Vintage gelatin silver print on fibre-based paper [NASA image AS13-59-8562].
Numbered "AS13-59-8562" in black in the top margin (issued by NASA Manned Spacecraft Centre, Houston, Texas).

20.3 x 25.4 cm. (8 x 10 in.).

Historical context
Farewell, Aquarius—the lifeboat that saved Apollo 13.
Just over an hour before splashdown, the Apollo 13 crew transferred back into the Command Module Odyssey, leaving behind their lifeboat, Lunar Module Aquarius. Though it never landed on the Moon, Aquarius became an essential refuge, keeping the astronauts alive through their harrowing journey home. Once undocked, the abandoned LM drifted away before ultimately burning up on re-entry into Earth's atmosphere.

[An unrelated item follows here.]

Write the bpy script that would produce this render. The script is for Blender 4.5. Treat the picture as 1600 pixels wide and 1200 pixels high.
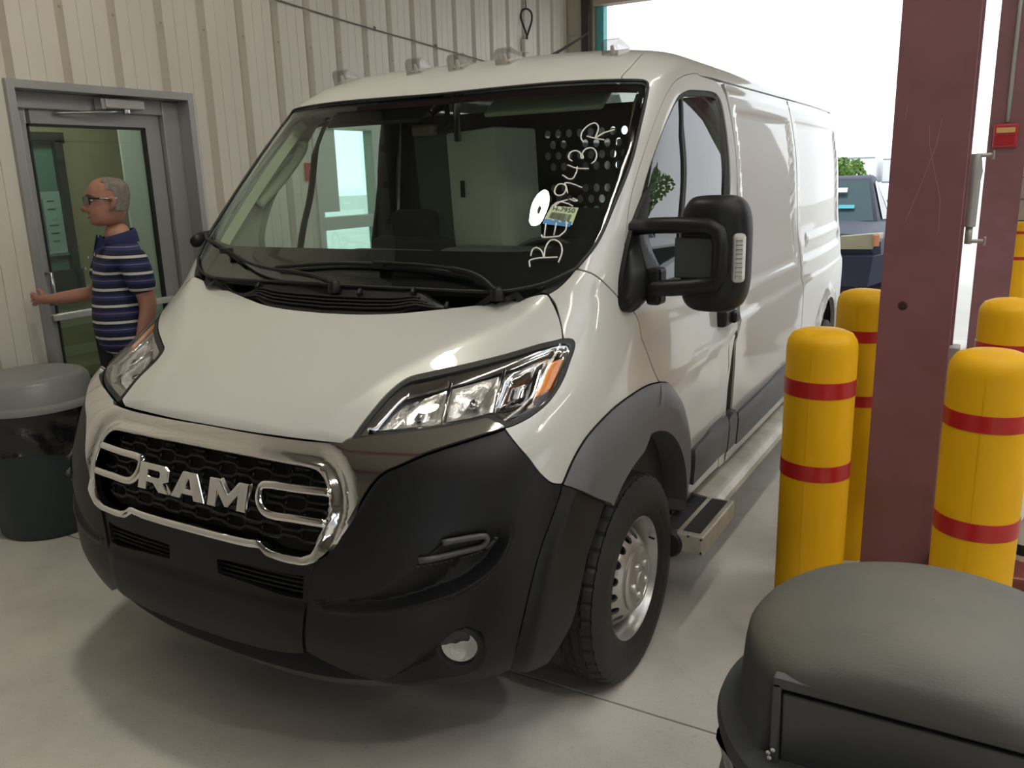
import bpy, bmesh, math, random
import numpy as np
from math import sin, cos, pi, radians, sqrt, atan2
from mathutils import Vector, Matrix, Euler
from mathutils.geometry import delaunay_2d_cdt
random.seed(7)
rng = np.random.default_rng(7)
for _o in list(bpy.data.objects):
    bpy.data.objects.remove(_o)
SC = bpy.context.scene
COL = SC.collection

# ------------------------------------------------------------------ camera
cam_d = bpy.data.cameras.new('camera')
cam_d.sensor_width = 36.0
cam_d.lens = 36.0 * 1312.549 / 1600.0
cam_d.clip_end = 300
cam = bpy.data.objects.new('camera', cam_d)
COL.objects.link(cam)
cam.matrix_world = Matrix(((0.864841, -0.096192, 0.492745, 2.03213), (0.501249, 0.220721, -0.836679, -1.57418), (-0.028278, 0.970582, 0.239105, 1.73742), (0, 0, 0, 1)))
SC.camera = cam

# ------------------------------------------------------------------ world, exposure
SC.view_settings.view_transform = 'Standard'
SC.view_settings.look = 'None'
SC.view_settings.gamma = 1.0
SC.view_settings.use_curve_mapping = False
SC.view_settings.exposure = 0.0
W_ = bpy.data.worlds.new('overcast_sky')
SC.world = W_
W_.use_nodes = True
_nt = W_.node_tree
_nt.nodes.clear()
_out = _nt.nodes.new('ShaderNodeOutputWorld')
_bg = _nt.nodes.new('ShaderNodeBackground')
_tc = _nt.nodes.new('ShaderNodeTexCoord')
_sep = _nt.nodes.new('ShaderNodeSeparateXYZ')
_rmp = _nt.nodes.new('ShaderNodeValToRGB')
_rmp.color_ramp.elements[0].position = 0.0
_rmp.color_ramp.elements[0].color = (0.93, 0.96, 1.0, 1)
_rmp.color_ramp.elements[1].position = 0.9
_rmp.color_ramp.elements[1].color = (0.80, 0.90, 1.0, 1)
_nt.links.new(_tc.outputs['Generated'], _sep.inputs[0])
_nt.links.new(_sep.outputs['Z'], _rmp.inputs[0])
_nt.links.new(_rmp.outputs[0], _bg.inputs['Color'])
_nt.links.new(_bg.outputs[0], _out.inputs['Surface'])
_bg.inputs['Strength'].default_value = SKY = 1.9

def light(name, kind, loc, rot, energy, color, sx=1, sy=1, label=None):
    d = bpy.data.lights.new(name, kind)
    d.energy = energy
    d.color = color
    if kind == 'AREA':
        d.shape = 'RECTANGLE'; d.size = sx; d.size_y = sy
    if kind == 'SUN':
        d.angle = radians(sx)
    o = bpy.data.objects.new(name, d)
    o.location = loc
    o.rotation_euler = [radians(a) for a in rot]
    COL.objects.link(o)
    return o
# hazy sun outside, high behind and to the right of the bay
light('sun', 'SUN', (6, 14, 12), (-38, 18, 0), 2.0, (1.0, 0.96, 0.9), 6)

# ------------------------------------------------------------------ materials
MATS = {}
def mat(name, color, rough=0.5, metal=0.0, spec=0.5, coat=0.0, noise=0.0, nscale=8.0, bump=0.0, bscale=60.0,
        emit=None, estr=0.0, stretch=None, dirt=None):
    if name in MATS:
        return MATS[name]
    m = bpy.data.materials.new(name)
    m.use_nodes = True
    nt = m.node_tree
    b = nt.nodes['Principled BSDF']
    b.inputs['Base Color'].default_value = (*color, 1)
    b.inputs['Roughness'].default_value = rough
    b.inputs['Metallic'].default_value = metal
    b.inputs['Specular IOR Level'].default_value = spec
    b.inputs['Coat Weight'].default_value = coat
    b.inputs['Coat Roughness'].default_value = 0.03
    if emit:
        b.inputs['Emission Color'].default_value = (*emit, 1)
        b.inputs['Emission Strength'].default_value = estr
    tc = nt.nodes.new('ShaderNodeTexCoord')
    mp = nt.nodes.new('ShaderNodeMapping')
    nt.links.new(tc.outputs['Object'], mp.inputs['Vector'])
    if stretch:
        mp.inputs['Scale'].default_value = stretch
    if noise > 0:
        n = nt.nodes.new('ShaderNodeTexNoise')
        n.inputs['Scale'].default_value = nscale
        n.inputs['Detail'].default_value = 6
        nt.links.new(mp.outputs[0], n.inputs['Vector'])
        r = nt.nodes.new('ShaderNodeValToRGB')
        d = dirt or tuple(c * (1 - noise) for c in color)
        r.color_ramp.elements[0].position = 0.35
        r.color_ramp.elements[0].color = (*d, 1)
        r.color_ramp.elements[1].position = 0.65
        r.color_ramp.elements[1].color = (*color, 1)
        nt.links.new(n.outputs['Fac'], r.inputs[0])
        nt.links.new(r.outputs[0], b.inputs['Base Color'])
    if bump > 0:
        n2 = nt.nodes.new('ShaderNodeTexNoise')
        n2.inputs['Scale'].default_value = bscale
        n2.inputs['Detail'].default_value = 4
        nt.links.new(mp.outputs[0], n2.inputs['Vector'])
        bp = nt.nodes.new('ShaderNodeBump')
        bp.inputs['Strength'].default_value = bump
        bp.inputs['Distance'].default_value = 0.01
        nt.links.new(n2.outputs['Fac'], bp.inputs['Height'])
        nt.links.new(bp.outputs[0], b.inputs['Normal'])
    MATS[name] = m
    return m

def glass_mat(name, tint, ior=1.5, refl=1.0, rough=0.0):
    m = bpy.data.materials.new(name)
    m.use_nodes = True
    nt = m.node_tree
    nt.nodes.clear()
    out = nt.nodes.new('ShaderNodeOutputMaterial')
    tr = nt.nodes.new('ShaderNodeBsdfTransparent')
    tr.inputs['Color'].default_value = (*tint, 1)
    gl = nt.nodes.new('ShaderNodeBsdfGlossy')
    gl.inputs['Roughness'].default_value = rough
    gl.inputs['Color'].default_value = (refl, refl, refl, 1)
    # reflection rises towards grazing angles, the same from both sides of the pane
    ge = nt.nodes.new('ShaderNodeNewGeometry')
    def math_(op, a, b=None):
        n = nt.nodes.new('ShaderNodeMath'); n.operation = op
        for i, q in enumerate((a, b)):
            if q is None: continue
            if isinstance(q, (int, float)): n.inputs[i].default_value = q
            else: nt.links.new(q, n.inputs[i])
        return n.outputs[0]
    dt = nt.nodes.new('ShaderNodeVectorMath'); dt.operation = 'DOT_PRODUCT'
    nt.links.new(ge.outputs['Incoming'], dt.inputs[0]); nt.links.new(ge.outputs['Normal'], dt.inputs[1])
    f0 = ((ior - 1) / (ior + 1)) ** 2 * 1.6
    q = math_('POWER', math_('SUBTRACT', 1.0, math_('ABSOLUTE', dt.outputs['Value'])), 5.0)
    fr = math_('ADD', math_('MULTIPLY', q, 1 - f0), f0)
    mx = nt.nodes.new('ShaderNodeMixShader')
    nt.links.new(fr, mx.inputs[0])
    nt.links.new(tr.outputs[0], mx.inputs[1])
    nt.links.new(gl.outputs[0], mx.inputs[2])
    nt.links.new(mx.outputs[0], out.inputs['Surface'])
    MATS[name] = m
    return m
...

From the mission transcript at the moment of LM jettison:
141:30:05 Kerwin (Mission Control): Farewell, Aquarius, and we thank you.
From this moment onward, the mission resembled previous Apollo landings, with the Command Module executing a safe splashdown in the South Pacific, just one mile from the target point.
"Survive we did, but it was close. Our mission was a failure, but I like to think it was a successful failure."